I just was, a bit by chance, in Western Pennsylvania, and at an Amish
farmer’s market when I saw these people. And they were selling their,
I think, bread and some scones, a kind of scones and, uh
and these snickerdoodle cookies that are, uh, Amish specialties.
And they were just hanging out there, and they…
their arms were hanging at their sides, so they were very placid. And
you know, you could buy their cookies, or you could not buy their cookies.
Either way, they were fine with it. And then they just pack up and leave,
and I thought, “What is going on with these people?” They are not tense.
They are just kind of content.
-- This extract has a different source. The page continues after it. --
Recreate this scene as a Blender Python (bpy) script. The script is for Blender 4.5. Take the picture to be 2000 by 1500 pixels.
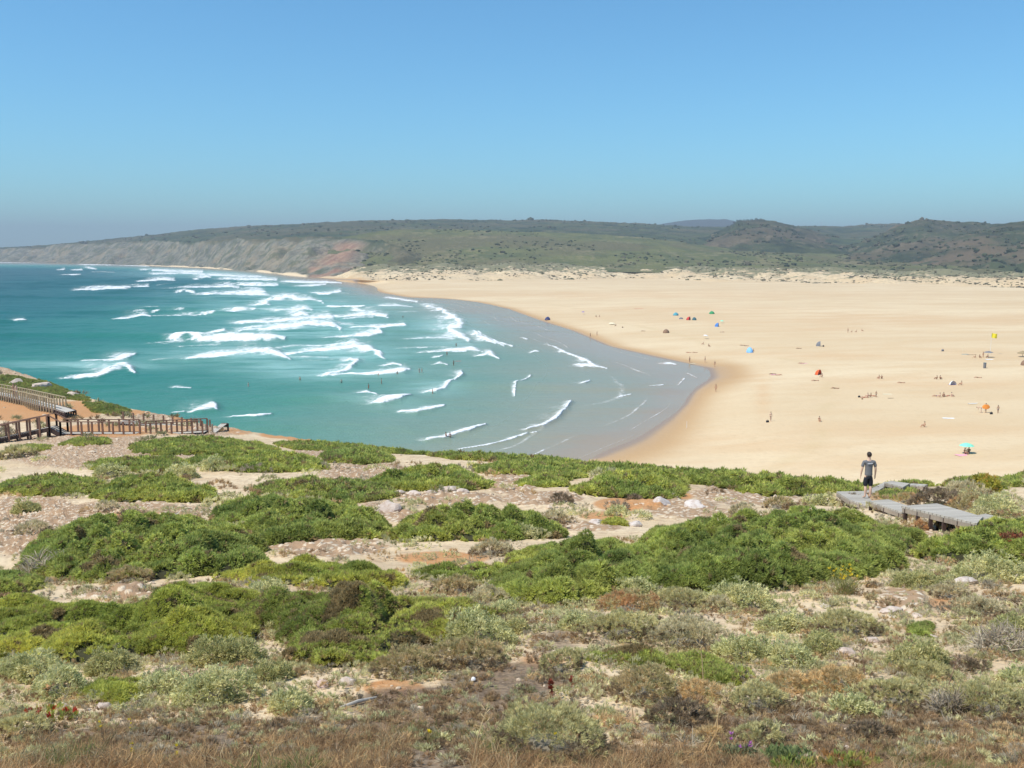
import bpy, bmesh, math, random
import numpy as np
from mathutils import Vector, Matrix, Euler

for o in list(bpy.data.objects):
    bpy.data.objects.remove(o)
sc = bpy.context.scene
col = sc.collection
random.seed(7)
RNG = np.random.default_rng(7)

# ------------------------------------------------------------------ camera
F = 1900.0                       # focal length in photo pixels (photo 2000 x 1500)
PITCH = math.radians(7.8)
CZ = 32.0                        # eye height above the sea
cam_d = bpy.data.cameras.new("camera")
cam = bpy.data.objects.new("camera", cam_d)
col.objects.link(cam)
cam.location = (0, 0, CZ)
cam.rotation_euler = (math.radians(90) - PITCH, 0, 0)
cam_d.sensor_width = 36.0
cam_d.lens = 36.0 * F / 2000.0
cam_d.clip_start = 0.3
cam_d.clip_end = 30000
sc.camera = cam

# ------------------------------------------------------------------ light
SUN_EL = math.radians(58)
SUN_AZ = math.radians(243)       # compass style: 0 = +Y, clockwise; the sun stands left and a little behind
world = bpy.data.worlds.new("World")
sc.world = world
world.use_nodes = True
wn = world.node_tree.nodes
wl = world.node_tree.links
wn.clear()
sky = wn.new("ShaderNodeTexSky")
sky.sky_type = 'NISHITA'
sky.sun_disc = False
sky.sun_elevation = SUN_EL
sky.sun_rotation = SUN_AZ
sky.altitude = 30
sky.air_density = 1.0
sky.dust_density = 0.25
sky.ozone_density = 2.5
bgn = wn.new("ShaderNodeBackground")
bgn.inputs["Strength"].default_value = 0.105
tint = wn.new("ShaderNodeMix"); tint.data_type = 'RGBA'; tint.blend_type = 'MULTIPLY'
tint.inputs[0].default_value = 1.0
tint.inputs[7].default_value = (.585, 1.075, 1.27, 1)
wout = wn.new("ShaderNodeOutputWorld")
wl.new(sky.outputs[0], tint.inputs[6])
wl.new(tint.outputs[2], bgn.inputs["Color"])
wl.new(bgn.outputs[0], wout.inputs["Surface"])

sun_d = bpy.data.lights.new("sun", 'SUN')
sun_d.energy = 4.2
sun_d.angle = math.radians(0.53)
sun_d.color = (1.0, 0.95, 0.87)
sun = bpy.data.objects.new("sun", sun_d)
col.objects.link(sun)
sdir = Vector((math.sin(SUN_AZ) * math.cos(SUN_EL), math.cos(SUN_AZ) * math.cos(SUN_EL), math.sin(SUN_EL)))
sun.rotation_euler = sdir.to_track_quat('Z', 'Y').to_euler()
sun.location = (0, 0, 200)

sc.view_settings.view_transform = 'Standard'
sc.view_settings.look = 'None'
sc.view_settings.exposure = 0.27
sc.view_settings.gamma = 1.0
sc.render.engine = 'CYCLES'
sc.cycles.max_bounces = 6
sc.cycles.diffuse_bounces = 3
sc.cycles.glossy_bounces = 2
sc.cycles.transmission_bounces = 3
sc.cycles.volume_bounces = 0
sc.cycles.transparent_max_bounces = 4
sc.cycles.use_denoising = True

# ------------------------------------------------------------------ helpers: pixels and rays
CP, SP = math.cos(PITCH), math.sin(PITCH)

def ae(px, py):
    """photo pixel -> (x/y slope, z/y slope) of its ray"""
    dx = (np.asarray(px, float) - 1000) / F
    dy = (750 - np.asarray(py, float)) / F
    w = CP + dy * SP
    return dx / w, (-SP + dy * CP) / w

def pix(x, y, z):
    """world -> photo pixel"""
    zz = np.asarray(z, float) - CZ
    f = y * CP - zz * SP
    u = y * SP + zz * CP
    return 1000 + F * x / f, 750 - F * u / f

def at_z(px, py, z=0.0):
    a, e = ae(px, py)
    y = (z - CZ) / e
    return a * y, y, np.zeros_like(y) + z

def at_y(px, py, y):
    a, e = ae(px, py)
    return a * y, y + 0 * a, CZ + e * y

# ------------------------------------------------------------------ helpers: noise and fits
def _hash(ix, iy, seed):
    h = (ix.astype(np.int64) * 374761393 + iy.astype(np.int64) * 668265263 + seed * 974634777) & 0xFFFFFFFF
    h = ((h ^ (h >> 13)) * 1274126177) & 0xFFFFFFFF
    h = h ^ (h >> 16)
    return (h & 0xFFFFFF) / float(0xFFFFFF)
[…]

And so I struck up a conversation
with one and said, you know, “I’m looking for a place to do a little farm work,
you know, and help out on the farm. Do you have any need for that?”
And they were like…They didn’t really even ask me why
I wanted to come and do farming. I didn’t look like a farmer,
I didn’t know anything about farming. But I just said, you know,
I need to take a break, and I’m just curious about the way of life.
So that was how I ended up in this Amish farmhouse kitchen.
So I arrived, uh, with a… a few things, you know. And then
what happened was, it was a couple and a little newborn baby
and a two-year-old and, um
it basically rained for two weeks. And we sat in the kitchen
and the baby cried non-stop. And I think I have never met
two more miserable people in my life than this couple. They were just...
The silence was unbearable. This kitchen where we sat for two weeks
in the rain in the Amish spring is embedded in my mind as [laughs]
as, you know, ideas about misery and love and happiness.